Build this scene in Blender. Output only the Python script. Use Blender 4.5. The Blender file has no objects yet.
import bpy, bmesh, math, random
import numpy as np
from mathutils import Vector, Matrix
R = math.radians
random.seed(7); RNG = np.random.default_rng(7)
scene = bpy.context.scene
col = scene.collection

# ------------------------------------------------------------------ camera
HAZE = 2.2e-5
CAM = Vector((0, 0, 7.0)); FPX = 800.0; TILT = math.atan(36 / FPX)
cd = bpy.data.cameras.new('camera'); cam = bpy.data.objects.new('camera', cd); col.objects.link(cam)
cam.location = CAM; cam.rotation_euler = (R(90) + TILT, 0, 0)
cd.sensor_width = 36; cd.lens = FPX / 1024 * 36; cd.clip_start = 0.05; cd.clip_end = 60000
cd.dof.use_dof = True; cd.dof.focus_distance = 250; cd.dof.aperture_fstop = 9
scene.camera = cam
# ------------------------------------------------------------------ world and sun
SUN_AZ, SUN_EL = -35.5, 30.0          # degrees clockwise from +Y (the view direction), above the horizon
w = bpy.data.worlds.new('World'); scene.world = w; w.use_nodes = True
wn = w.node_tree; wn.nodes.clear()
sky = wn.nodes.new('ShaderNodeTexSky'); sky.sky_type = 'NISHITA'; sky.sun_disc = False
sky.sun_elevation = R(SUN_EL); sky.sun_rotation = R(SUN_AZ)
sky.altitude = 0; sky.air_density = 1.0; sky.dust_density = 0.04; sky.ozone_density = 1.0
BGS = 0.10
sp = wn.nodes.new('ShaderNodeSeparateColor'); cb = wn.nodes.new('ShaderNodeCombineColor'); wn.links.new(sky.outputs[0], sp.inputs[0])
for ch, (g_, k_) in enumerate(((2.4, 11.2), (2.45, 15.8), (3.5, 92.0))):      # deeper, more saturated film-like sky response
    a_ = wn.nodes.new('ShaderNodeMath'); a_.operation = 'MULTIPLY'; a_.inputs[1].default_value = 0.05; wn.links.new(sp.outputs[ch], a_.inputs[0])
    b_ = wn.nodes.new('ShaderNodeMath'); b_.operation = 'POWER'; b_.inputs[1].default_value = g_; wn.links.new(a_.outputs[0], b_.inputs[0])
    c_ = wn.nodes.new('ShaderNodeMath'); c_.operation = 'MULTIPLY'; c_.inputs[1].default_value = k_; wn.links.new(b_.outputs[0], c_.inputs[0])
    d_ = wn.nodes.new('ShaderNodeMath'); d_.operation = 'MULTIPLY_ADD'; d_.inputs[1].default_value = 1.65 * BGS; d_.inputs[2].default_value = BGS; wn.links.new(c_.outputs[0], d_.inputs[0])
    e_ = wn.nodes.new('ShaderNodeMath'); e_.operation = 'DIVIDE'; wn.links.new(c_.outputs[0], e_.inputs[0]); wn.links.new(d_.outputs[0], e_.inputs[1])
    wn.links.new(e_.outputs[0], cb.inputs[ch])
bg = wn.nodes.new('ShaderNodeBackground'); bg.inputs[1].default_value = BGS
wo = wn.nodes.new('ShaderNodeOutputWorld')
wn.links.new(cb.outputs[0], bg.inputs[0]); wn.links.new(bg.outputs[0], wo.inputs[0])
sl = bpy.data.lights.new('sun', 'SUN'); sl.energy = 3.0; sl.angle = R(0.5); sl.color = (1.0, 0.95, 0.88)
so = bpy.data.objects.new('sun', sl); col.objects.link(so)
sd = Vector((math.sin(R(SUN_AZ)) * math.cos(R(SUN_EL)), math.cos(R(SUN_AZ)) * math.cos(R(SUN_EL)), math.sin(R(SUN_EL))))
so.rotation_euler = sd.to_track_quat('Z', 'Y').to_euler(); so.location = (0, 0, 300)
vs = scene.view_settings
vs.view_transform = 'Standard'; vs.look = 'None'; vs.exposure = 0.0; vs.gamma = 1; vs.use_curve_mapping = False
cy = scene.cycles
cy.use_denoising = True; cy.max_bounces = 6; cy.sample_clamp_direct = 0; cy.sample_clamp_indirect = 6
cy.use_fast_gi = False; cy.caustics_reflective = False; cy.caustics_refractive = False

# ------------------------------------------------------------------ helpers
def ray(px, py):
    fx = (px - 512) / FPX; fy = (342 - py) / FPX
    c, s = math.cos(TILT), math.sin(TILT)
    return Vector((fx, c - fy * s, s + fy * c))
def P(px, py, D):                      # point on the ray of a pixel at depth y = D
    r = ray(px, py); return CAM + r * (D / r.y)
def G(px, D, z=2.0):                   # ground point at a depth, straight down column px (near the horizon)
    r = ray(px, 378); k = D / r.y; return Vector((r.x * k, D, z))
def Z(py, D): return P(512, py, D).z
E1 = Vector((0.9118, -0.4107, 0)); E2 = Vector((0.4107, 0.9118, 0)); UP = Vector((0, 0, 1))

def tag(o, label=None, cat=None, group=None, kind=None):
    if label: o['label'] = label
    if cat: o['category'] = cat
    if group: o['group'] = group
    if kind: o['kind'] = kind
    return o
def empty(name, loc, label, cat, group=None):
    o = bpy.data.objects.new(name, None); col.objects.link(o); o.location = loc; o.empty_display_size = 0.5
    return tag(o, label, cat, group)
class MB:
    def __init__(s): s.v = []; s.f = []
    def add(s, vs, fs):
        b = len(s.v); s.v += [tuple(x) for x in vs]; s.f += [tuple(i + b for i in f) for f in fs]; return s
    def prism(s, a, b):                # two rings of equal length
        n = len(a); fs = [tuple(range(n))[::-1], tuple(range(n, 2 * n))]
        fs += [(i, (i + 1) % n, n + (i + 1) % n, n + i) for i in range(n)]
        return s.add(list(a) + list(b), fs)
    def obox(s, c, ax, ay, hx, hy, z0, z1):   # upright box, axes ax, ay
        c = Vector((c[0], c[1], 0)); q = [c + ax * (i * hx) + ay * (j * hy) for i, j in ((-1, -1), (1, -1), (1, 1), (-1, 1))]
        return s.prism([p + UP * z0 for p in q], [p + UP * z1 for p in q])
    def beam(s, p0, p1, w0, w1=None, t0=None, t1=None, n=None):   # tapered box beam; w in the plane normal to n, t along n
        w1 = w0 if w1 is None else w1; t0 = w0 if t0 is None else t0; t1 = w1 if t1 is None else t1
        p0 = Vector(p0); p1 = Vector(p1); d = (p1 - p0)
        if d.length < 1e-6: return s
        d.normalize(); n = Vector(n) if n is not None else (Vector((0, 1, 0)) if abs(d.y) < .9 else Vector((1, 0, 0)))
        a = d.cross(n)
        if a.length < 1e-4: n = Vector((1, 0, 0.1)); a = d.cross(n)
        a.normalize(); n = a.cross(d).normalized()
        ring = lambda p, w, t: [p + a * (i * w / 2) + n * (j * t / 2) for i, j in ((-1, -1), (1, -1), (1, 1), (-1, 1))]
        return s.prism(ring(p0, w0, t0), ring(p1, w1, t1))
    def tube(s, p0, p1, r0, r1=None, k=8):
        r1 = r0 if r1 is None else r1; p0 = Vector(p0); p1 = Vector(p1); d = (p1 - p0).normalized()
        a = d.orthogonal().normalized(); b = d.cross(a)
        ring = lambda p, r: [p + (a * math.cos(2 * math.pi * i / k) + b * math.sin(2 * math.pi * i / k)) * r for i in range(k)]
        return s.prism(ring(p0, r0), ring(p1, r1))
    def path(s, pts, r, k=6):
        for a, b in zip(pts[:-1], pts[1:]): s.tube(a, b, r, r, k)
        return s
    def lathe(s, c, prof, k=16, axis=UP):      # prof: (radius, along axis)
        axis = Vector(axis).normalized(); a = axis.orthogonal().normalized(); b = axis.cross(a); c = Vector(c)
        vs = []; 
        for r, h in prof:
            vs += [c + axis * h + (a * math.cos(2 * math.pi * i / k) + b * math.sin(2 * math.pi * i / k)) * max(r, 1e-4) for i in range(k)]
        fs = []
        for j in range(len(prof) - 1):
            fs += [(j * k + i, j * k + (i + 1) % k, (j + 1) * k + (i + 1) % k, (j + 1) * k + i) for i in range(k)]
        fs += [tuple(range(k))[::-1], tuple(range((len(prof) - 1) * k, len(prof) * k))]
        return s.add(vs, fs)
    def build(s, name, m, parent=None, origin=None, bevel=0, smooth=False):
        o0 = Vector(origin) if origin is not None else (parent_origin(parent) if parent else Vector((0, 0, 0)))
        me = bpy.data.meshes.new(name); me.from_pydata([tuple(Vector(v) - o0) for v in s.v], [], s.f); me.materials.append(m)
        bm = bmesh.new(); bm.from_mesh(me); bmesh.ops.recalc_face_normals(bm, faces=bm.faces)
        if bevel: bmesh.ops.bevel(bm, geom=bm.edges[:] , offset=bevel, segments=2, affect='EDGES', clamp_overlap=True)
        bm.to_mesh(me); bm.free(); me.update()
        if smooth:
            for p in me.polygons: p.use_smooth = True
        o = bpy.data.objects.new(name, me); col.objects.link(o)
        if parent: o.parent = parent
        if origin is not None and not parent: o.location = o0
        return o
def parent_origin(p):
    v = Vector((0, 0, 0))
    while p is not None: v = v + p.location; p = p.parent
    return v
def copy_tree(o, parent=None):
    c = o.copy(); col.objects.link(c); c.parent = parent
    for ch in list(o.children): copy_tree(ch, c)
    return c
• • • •
» The exercise: Return only the lines from the beginning of the material up to and including the line with "col = scene.collection", exactly as written.

» Written solution:
Build this scene in Blender. Output only the Python script. Use Blender 4.5. The Blender file has no objects yet.
import bpy, bmesh, math, random
import numpy as np
from mathutils import Vector, Matrix
R = math.radians
random.seed(7); RNG = np.random.default_rng(7)
scene = bpy.context.scene
col = scene.collection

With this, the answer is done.